Wim Jansen has told Celtic that a return to Glasgow will only be on his terms - and that means ditching Kenny Dalglish. The Dutchman, who masterminded Celtic's last Premier League championship triumph in 1998 only to leave the club immediately in controversial circumstances, has been installed as a hot favourite to succeed John Barnes.
"You can either do your work your way or not," Jansen said. "If I am going to go down as a coach, I will do it with my own ideas and my own mistakes - not through other people. I'm in a position now where if that is not on offer, then no problem."
Scotland could have two representatives in the European Champions League the season after next, UEFA officials told Scottish officials yesterday. Scotland's rise to 14th in the UEFA rankings means the country's top two teams next season will both enter the qualifying section of the Champions League in the second and third rounds respectively in season 2001/2.
Keith O'Neill has been ruled out of Middlesbrough's home game against Coventry on Saturday. He suffered a groin strain in the 4-0 home defeat by Aston Villa on Monday night. Manager Bryan Robson said: "It is very disappointing because I thought O'Neill was our best player against Villa."
World Cup winner Lilian Thuram took his racist tormentors to task yesterday.
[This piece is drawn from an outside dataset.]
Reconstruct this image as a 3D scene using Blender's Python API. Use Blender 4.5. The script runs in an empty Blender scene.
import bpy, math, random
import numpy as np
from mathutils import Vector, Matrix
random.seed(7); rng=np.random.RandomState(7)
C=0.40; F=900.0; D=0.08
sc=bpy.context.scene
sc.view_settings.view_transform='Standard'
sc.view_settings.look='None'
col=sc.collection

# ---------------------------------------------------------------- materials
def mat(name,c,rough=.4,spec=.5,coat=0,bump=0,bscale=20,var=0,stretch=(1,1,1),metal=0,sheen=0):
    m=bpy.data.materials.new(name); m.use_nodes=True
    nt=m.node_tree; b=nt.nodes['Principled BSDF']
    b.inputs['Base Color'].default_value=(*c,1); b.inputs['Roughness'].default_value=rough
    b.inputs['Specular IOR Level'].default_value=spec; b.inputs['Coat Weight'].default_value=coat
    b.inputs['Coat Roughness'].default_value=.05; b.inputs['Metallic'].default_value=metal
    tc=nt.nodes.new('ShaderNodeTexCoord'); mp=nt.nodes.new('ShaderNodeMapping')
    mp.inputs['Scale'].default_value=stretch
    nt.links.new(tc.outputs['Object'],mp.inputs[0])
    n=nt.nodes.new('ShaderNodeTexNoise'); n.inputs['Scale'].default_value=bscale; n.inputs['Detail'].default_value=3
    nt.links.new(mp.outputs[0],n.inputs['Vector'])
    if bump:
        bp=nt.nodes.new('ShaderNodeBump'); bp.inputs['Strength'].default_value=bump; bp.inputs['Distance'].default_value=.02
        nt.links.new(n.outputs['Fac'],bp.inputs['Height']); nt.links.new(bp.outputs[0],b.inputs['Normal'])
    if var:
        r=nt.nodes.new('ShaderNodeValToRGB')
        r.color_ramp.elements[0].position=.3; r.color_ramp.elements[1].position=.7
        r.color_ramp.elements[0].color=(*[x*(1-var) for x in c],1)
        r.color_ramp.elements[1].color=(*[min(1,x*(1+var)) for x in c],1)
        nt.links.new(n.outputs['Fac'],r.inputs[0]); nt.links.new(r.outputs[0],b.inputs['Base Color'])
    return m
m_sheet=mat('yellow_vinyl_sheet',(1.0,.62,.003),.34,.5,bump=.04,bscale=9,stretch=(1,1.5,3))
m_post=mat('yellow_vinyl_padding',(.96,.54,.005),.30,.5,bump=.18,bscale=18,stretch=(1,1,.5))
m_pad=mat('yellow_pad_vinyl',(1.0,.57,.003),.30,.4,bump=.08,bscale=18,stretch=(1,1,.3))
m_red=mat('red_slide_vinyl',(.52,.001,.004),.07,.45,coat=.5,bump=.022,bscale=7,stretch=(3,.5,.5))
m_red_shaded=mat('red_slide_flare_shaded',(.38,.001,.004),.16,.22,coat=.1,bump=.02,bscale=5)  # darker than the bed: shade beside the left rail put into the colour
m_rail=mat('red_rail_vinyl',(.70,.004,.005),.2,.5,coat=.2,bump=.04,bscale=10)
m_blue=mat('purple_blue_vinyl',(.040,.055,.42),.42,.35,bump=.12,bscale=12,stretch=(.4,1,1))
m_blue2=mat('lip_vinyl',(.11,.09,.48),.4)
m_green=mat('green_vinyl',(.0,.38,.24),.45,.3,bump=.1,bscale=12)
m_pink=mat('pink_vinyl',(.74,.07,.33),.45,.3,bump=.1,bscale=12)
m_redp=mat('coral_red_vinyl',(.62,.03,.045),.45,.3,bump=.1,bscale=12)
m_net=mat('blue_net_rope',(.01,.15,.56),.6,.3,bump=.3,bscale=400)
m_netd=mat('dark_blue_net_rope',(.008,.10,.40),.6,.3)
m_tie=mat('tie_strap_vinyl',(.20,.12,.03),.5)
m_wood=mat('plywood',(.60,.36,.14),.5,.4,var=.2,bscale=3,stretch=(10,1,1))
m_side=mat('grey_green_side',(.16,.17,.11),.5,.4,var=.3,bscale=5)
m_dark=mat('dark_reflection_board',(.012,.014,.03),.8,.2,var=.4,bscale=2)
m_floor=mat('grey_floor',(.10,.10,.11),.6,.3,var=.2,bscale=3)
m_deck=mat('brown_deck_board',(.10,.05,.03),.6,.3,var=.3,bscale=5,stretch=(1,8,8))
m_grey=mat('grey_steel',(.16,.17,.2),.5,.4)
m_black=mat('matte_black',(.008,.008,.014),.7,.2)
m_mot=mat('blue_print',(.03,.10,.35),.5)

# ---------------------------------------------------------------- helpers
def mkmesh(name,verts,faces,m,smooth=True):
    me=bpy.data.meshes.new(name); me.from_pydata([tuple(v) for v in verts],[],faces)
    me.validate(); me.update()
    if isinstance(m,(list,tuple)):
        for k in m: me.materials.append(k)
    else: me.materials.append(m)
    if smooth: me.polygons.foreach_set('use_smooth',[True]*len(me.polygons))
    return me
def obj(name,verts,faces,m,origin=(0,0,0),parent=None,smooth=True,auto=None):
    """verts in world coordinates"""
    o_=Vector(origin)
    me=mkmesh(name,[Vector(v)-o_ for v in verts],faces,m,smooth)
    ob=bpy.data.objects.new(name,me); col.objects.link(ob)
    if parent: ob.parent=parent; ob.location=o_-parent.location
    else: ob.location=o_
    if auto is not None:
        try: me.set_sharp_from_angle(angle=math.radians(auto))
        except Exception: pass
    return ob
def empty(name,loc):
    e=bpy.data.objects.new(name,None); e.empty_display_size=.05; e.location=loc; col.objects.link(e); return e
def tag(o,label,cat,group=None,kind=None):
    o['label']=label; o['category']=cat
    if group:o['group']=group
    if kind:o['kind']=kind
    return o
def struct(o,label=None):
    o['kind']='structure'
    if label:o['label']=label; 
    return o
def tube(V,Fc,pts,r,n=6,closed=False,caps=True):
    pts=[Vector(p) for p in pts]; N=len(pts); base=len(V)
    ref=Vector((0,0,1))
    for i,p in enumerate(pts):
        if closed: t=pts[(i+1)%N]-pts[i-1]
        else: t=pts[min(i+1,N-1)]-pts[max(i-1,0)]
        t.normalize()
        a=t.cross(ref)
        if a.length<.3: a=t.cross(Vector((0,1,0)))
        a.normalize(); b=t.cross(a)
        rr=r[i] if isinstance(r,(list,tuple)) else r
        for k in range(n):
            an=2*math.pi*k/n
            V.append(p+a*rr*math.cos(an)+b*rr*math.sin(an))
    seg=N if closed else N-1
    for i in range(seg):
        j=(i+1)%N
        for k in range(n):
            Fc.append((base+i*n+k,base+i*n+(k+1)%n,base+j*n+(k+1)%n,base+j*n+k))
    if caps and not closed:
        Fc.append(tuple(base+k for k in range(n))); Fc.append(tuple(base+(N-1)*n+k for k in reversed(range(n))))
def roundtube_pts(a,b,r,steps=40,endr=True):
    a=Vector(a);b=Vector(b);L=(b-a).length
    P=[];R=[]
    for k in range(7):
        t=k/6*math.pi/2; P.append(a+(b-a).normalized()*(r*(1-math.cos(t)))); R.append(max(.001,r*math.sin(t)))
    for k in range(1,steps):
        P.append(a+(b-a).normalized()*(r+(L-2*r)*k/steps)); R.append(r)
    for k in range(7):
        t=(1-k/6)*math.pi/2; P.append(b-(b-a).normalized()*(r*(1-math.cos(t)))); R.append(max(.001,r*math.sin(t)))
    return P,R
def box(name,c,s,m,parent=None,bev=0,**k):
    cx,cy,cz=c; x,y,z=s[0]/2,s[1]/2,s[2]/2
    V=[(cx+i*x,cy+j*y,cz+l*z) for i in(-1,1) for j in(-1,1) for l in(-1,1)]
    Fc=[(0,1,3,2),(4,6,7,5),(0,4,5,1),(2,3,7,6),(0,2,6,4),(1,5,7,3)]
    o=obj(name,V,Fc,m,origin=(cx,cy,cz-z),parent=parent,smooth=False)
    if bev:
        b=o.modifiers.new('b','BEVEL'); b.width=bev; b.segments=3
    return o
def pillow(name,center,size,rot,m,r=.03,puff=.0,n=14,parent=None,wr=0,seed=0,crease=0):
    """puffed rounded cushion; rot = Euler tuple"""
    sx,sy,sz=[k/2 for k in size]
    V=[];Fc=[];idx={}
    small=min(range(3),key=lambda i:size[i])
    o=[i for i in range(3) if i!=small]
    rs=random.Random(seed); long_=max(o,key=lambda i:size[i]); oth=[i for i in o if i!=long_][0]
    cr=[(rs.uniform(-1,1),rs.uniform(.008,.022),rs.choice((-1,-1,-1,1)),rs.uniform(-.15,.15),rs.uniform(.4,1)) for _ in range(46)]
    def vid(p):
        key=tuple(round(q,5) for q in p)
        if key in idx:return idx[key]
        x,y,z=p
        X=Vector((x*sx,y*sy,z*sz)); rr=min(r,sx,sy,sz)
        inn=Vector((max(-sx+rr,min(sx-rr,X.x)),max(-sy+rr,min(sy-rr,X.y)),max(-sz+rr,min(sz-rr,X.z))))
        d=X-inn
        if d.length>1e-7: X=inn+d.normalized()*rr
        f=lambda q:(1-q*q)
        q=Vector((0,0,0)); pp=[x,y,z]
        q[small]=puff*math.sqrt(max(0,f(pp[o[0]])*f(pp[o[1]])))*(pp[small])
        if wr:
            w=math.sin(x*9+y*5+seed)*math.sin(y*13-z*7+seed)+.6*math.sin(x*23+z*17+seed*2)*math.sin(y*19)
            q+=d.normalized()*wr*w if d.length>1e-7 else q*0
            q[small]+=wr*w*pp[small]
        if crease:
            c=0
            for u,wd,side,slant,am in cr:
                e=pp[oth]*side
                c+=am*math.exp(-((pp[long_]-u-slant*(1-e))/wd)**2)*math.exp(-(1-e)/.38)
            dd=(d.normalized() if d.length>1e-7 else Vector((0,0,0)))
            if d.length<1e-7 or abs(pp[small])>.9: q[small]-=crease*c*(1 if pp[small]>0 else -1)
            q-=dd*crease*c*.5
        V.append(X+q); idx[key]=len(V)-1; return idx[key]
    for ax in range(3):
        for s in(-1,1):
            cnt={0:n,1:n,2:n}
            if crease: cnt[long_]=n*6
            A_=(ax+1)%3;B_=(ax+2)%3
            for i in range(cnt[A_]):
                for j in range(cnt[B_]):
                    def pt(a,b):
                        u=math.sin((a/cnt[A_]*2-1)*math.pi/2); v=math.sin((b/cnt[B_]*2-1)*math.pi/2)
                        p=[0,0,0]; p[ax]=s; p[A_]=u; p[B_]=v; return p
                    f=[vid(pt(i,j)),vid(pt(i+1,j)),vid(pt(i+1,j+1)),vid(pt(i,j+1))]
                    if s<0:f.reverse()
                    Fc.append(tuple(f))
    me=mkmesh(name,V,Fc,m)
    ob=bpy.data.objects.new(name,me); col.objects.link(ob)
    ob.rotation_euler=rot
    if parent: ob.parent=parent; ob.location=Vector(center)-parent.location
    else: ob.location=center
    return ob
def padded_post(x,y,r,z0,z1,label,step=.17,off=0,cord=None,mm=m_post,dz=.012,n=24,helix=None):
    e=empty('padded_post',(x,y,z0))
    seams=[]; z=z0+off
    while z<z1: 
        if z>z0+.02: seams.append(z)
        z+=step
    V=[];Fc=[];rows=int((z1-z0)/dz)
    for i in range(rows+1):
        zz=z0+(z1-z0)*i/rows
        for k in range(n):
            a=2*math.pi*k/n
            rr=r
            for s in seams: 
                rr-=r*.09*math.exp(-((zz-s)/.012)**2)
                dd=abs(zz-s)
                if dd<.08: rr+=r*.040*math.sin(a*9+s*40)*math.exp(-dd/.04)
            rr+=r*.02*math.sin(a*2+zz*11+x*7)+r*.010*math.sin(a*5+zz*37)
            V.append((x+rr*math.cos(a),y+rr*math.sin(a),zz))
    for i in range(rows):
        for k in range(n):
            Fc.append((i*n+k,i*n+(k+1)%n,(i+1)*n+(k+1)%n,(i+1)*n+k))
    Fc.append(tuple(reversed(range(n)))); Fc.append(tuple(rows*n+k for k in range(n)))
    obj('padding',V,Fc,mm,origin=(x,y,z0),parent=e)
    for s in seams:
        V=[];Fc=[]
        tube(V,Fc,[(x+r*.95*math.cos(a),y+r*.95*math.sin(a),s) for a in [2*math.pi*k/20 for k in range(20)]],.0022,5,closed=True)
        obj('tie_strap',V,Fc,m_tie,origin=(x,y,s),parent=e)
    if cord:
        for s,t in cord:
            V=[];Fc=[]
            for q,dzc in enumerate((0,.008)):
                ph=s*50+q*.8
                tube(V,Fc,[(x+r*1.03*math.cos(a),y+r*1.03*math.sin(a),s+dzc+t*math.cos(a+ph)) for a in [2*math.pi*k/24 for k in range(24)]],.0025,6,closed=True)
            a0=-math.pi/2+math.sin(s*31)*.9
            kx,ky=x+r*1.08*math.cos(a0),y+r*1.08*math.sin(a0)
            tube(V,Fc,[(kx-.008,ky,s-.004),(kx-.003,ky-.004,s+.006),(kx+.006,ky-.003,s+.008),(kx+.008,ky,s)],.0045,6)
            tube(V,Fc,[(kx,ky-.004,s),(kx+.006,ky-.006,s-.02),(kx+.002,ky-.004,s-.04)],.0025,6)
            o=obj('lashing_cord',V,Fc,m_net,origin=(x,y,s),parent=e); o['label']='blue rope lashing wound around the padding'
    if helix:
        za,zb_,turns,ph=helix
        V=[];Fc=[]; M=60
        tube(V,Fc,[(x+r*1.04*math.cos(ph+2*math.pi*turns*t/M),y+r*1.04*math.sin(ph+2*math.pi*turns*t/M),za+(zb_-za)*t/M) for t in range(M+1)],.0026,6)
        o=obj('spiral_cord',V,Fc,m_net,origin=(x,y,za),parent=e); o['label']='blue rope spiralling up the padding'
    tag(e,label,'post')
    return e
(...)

Thuram, one of three Parma players to be targeted by racist Lazio fans on Sunday night, told Gazzettadello Sport that racist attitudes existed throughout the civilised world, not just in Italy. "And let's tell the truth once and for all: until 100 years ago eminent white scholars - university professors and learned sociologists - claimed that the black race was inferior to the white one."
He said that slavery had only been abolished relatively recently and had been widely accepted. "Today's booing is the result of that culture which, logically enough, cannot disappear in a short space of time after having been dominant for centuries." He added: "The battle is going to be a long one."